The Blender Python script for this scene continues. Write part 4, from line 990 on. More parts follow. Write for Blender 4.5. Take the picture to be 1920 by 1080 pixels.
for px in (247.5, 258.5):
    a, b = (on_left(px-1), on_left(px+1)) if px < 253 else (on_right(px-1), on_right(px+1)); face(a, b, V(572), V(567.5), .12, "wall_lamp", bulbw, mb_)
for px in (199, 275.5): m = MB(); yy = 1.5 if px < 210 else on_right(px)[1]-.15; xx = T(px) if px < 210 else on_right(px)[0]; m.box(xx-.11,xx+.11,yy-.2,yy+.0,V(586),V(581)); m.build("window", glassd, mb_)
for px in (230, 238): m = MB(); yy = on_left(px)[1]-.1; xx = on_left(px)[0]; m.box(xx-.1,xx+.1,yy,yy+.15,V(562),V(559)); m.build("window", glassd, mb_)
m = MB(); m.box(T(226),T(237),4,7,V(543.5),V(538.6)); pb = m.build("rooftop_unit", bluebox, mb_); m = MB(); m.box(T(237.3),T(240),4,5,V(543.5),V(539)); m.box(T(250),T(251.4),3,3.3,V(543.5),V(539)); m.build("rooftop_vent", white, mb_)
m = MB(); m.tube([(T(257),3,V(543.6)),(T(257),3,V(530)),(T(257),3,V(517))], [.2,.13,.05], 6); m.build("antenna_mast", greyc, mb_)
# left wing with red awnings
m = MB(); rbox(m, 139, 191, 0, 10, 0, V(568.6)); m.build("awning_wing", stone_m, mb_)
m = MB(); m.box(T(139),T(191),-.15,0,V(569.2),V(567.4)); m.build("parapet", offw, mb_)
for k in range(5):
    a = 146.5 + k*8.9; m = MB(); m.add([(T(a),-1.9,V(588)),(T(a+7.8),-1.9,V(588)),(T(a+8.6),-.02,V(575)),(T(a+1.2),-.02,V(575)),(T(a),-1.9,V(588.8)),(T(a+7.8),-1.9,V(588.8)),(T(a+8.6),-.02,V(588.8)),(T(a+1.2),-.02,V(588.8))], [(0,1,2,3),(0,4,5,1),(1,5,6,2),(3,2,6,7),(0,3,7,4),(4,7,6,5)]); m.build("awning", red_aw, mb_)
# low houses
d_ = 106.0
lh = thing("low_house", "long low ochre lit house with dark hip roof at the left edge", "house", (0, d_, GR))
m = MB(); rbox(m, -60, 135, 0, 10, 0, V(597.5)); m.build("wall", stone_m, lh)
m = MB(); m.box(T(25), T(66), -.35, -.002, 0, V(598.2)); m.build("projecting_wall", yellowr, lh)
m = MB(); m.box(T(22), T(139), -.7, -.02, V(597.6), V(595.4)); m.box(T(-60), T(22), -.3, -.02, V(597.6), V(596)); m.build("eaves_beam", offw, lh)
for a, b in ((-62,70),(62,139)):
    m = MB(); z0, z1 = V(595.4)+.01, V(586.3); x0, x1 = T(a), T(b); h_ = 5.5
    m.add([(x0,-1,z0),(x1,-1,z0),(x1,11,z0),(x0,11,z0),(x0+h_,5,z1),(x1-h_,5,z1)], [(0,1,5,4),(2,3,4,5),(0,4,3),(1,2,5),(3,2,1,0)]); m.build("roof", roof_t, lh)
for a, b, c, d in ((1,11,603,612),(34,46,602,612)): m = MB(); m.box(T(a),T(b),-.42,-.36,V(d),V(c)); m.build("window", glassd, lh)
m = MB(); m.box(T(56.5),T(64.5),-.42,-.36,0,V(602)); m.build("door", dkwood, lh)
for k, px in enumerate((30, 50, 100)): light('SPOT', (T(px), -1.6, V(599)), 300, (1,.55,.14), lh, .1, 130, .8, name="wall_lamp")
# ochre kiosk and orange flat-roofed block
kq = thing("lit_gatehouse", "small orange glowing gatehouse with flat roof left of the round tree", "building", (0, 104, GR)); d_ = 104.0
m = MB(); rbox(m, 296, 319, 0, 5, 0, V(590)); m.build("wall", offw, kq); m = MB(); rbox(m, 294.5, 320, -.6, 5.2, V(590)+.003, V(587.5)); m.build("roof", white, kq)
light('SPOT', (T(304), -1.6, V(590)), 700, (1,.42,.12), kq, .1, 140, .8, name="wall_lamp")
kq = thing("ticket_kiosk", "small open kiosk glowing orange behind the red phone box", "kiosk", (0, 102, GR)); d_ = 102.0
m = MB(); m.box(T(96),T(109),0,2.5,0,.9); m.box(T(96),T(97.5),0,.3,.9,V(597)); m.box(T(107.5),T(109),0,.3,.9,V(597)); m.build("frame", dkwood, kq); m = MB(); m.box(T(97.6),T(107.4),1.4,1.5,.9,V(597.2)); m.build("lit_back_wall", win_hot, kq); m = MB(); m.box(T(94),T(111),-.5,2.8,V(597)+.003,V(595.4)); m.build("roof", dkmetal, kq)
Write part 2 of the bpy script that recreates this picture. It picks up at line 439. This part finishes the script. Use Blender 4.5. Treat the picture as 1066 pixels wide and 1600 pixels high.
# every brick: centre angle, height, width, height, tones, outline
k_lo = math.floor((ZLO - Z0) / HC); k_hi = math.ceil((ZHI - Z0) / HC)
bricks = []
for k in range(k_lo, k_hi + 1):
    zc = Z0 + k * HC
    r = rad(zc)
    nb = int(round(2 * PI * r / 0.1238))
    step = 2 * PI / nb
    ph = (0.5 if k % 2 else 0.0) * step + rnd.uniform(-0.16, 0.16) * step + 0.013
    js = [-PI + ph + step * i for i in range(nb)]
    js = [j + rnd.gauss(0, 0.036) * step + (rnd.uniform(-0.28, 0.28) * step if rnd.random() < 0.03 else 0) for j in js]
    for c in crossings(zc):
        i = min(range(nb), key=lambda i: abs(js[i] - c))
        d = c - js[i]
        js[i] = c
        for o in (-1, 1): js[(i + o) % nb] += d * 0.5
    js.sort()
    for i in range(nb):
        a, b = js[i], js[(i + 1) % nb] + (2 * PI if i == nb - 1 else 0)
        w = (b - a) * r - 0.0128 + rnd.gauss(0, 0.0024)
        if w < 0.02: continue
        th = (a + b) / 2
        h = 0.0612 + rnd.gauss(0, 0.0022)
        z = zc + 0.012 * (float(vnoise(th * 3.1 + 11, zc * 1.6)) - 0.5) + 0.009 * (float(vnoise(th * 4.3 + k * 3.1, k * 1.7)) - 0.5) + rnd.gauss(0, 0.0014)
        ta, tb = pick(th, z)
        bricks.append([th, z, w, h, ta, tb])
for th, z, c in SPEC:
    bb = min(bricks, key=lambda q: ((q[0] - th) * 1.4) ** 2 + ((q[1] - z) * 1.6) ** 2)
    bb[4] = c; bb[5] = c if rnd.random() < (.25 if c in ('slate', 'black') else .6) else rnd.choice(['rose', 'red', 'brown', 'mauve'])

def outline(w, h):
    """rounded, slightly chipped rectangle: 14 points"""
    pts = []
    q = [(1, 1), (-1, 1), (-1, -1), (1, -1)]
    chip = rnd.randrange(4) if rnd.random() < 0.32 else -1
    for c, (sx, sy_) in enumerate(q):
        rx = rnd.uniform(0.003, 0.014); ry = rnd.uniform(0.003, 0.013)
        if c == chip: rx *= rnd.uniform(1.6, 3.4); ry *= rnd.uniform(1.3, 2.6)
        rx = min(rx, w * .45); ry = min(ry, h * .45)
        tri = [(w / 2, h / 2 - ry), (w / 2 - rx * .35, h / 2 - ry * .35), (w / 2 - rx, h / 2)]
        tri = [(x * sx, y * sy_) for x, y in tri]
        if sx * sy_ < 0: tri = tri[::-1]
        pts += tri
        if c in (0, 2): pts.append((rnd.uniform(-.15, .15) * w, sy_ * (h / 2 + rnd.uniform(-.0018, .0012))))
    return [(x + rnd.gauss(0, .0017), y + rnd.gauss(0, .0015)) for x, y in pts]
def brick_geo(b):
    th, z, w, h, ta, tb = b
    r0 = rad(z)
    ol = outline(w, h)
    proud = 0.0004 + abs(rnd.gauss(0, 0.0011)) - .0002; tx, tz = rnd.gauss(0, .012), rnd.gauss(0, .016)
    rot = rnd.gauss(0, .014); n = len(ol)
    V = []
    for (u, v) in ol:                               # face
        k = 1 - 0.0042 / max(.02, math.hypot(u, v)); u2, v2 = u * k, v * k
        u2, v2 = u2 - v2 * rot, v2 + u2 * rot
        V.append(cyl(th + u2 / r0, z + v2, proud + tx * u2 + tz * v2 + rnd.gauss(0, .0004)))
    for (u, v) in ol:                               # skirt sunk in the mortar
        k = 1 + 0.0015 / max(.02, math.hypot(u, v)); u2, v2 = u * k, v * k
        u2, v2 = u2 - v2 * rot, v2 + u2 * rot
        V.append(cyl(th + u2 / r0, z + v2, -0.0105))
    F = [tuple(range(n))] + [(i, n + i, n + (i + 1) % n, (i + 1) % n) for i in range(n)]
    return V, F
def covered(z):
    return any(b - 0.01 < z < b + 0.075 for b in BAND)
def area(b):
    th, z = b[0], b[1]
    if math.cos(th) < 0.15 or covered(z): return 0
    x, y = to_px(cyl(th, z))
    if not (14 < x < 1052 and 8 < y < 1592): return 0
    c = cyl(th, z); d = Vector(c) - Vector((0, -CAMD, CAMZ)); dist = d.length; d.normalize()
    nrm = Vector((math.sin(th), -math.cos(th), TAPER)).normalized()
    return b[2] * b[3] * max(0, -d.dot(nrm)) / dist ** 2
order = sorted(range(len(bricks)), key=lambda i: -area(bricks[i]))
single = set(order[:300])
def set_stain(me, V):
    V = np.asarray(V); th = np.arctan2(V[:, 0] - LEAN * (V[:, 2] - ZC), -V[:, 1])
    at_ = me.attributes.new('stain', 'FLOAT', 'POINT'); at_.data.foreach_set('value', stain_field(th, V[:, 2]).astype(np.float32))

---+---

Work instructions: Exactly the lines from the one holding "bricks.append([th, z, w, h, ta, tb])" through the one holding "bb[4] = c; bb[5]" should be printed, ends included.

Written solution:
        bricks.append([th, z, w, h, ta, tb])
for th, z, c in SPEC:
    bb = min(bricks, key=lambda q: ((q[0] - th) * 1.4) ** 2 + ((q[1] - z) * 1.6) ** 2)
    bb[4] = c; bb[5] = c if rnd.random() < (.25 if c in ('slate', 'black') else .6) else rnd.choice(['rose', 'red', 'brown', 'mauve'])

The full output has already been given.